The constituency is over eighty miles from top to bottom and as you drive through you can see the proxy battle to get farmers to display orange or blue posters in the fields along the main road.

We stop off in Llanwrtyd Wells – whose principle claim to fame is being the smallest town in Britain (approximate population 600) and the home to the UK’s annual Alternative Games – which boasts snail racing and bog snorkelling among its competitions.

Crabb is shown around an old hotel which used to be a secret drinking haunt of Prince Charles when he was a student at Aberystwyth and is now a small scale industrial unit making electrical components for fighter aircraft.
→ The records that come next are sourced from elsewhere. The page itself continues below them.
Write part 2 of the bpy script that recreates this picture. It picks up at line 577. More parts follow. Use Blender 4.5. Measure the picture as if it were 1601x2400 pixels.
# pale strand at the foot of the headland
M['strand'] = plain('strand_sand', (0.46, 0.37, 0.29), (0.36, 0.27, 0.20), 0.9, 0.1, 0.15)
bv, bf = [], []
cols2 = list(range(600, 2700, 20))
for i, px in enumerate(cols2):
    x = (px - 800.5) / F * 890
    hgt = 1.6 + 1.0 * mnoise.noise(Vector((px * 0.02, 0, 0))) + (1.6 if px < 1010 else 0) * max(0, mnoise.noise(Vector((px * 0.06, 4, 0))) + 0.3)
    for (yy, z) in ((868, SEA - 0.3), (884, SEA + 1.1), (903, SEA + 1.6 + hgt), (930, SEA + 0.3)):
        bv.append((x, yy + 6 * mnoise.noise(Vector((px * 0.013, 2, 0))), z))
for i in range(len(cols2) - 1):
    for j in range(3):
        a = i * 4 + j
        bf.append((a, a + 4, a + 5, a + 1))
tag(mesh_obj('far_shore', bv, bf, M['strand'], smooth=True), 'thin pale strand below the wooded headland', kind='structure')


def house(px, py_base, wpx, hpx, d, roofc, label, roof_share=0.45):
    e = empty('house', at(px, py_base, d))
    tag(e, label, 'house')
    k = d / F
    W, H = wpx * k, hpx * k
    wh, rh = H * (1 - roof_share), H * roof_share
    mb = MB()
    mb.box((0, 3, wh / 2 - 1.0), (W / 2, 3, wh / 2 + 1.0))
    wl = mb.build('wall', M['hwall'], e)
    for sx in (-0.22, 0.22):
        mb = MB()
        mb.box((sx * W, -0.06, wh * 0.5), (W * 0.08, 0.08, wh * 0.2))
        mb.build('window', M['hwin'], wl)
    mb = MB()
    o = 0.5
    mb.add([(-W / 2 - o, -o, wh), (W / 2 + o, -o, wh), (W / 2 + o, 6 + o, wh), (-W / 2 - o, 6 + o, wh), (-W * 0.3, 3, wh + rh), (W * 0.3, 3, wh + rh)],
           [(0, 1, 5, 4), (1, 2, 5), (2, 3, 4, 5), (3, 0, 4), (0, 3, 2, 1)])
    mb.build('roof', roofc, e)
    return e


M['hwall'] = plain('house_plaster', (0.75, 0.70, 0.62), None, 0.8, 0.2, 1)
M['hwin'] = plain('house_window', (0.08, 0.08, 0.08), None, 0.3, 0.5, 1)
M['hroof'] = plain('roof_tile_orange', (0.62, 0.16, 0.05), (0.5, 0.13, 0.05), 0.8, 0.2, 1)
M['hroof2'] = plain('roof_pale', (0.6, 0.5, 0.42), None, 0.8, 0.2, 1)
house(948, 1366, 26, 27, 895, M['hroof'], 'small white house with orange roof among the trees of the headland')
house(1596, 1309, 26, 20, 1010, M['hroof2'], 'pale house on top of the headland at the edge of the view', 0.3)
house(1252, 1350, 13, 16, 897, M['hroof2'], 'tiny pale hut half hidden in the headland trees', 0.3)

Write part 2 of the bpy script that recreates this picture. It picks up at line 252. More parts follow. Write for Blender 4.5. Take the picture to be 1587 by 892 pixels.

Crabb has an easy manner with the staff and the people he meets – talking about their concerns about a new mega Welsh language school that is about to be built nearby - but it is still a mystery is to why someone with his background feels comfortable supporting a party planning £12 bn of unfunded benefit cuts – when he himself we the recipient of welfare himself.

Tellingly he does not directly answer the question. But he defends the thrust of welfare reform.

“I don’t think any party should be afraid of going into this election and saying we want welfare spending to come down because we are aspiring to have a society where there are less people on welfare and more people going into work,” he says,

“It frustrates me that you have this binary division of the Tories who are in favour of lower welfare spending and everyone else is in favour of more. We should all aspire to that (lower welfare spending) especially in Wales that has been beset with welfare dependency.”

Harking back to his own experience he says: “For me this is very personal. My mother helped bring us up partly on benefits.

“I am not shy about telling people when they challenge me on our values and our record on welfare I explain I saw for myself my mother going from being wholly dependent on welfare – somebody in crisis raising three boys on her own in council housing making that journey – first working four or five hours a week and that was her stepping stone back into a life of full economic independence. She is a home-owner now. For me, that provides the model for what we’re trying to achieve.”

But it is clear that Crabb is not entirely comfortable with the Conservative campaign messages that have focused relentlessly on the issue of economic competence – perhaps at the expense of talking more about aspiration and social mobility.

“In Wales you can go back centuries and there is a tradition of social justice and fighting for fairness,” he says.

“That’s not something we should not shy away from as Conservatives. We should embrace that. We should be talking the language of fairness.

“When we talk about rebalancing the economy - which is a horrible phrase – what we’re saying is that we have a vision of a united kingdom where wealth is being generated much more evenly, much more fairly across the country. “So talking about the language of fairness and equity and social justice should be part and parcel of Welsh conservatism.”

What is interesting about Crabb is that when he says things like this you believe him – not just because of his upbringing but because of his vehemence.

And then you realise the real reason he wanted to go to Aberavon. It’s not about CCTV or showing token support for the Conservative candidate – it’s much more personal than that.

When you ask Crabb specifically about Stephen Kinnock he visibly tenses.

“He (Kinnock) has not built a political career here. He has not contributed to the community here or the political debate in Wales.

“Why is it that the Welsh Labour party cannot find kids from housing estates who have got an interest in politics and train them up as candidates?

“I find it offensive in terms of my aspiration for social mobility in Wales that they parachute people in like that.”

Those sentiments many not sound very Conservative – but they may become much so of Crabb’s star continues to rise.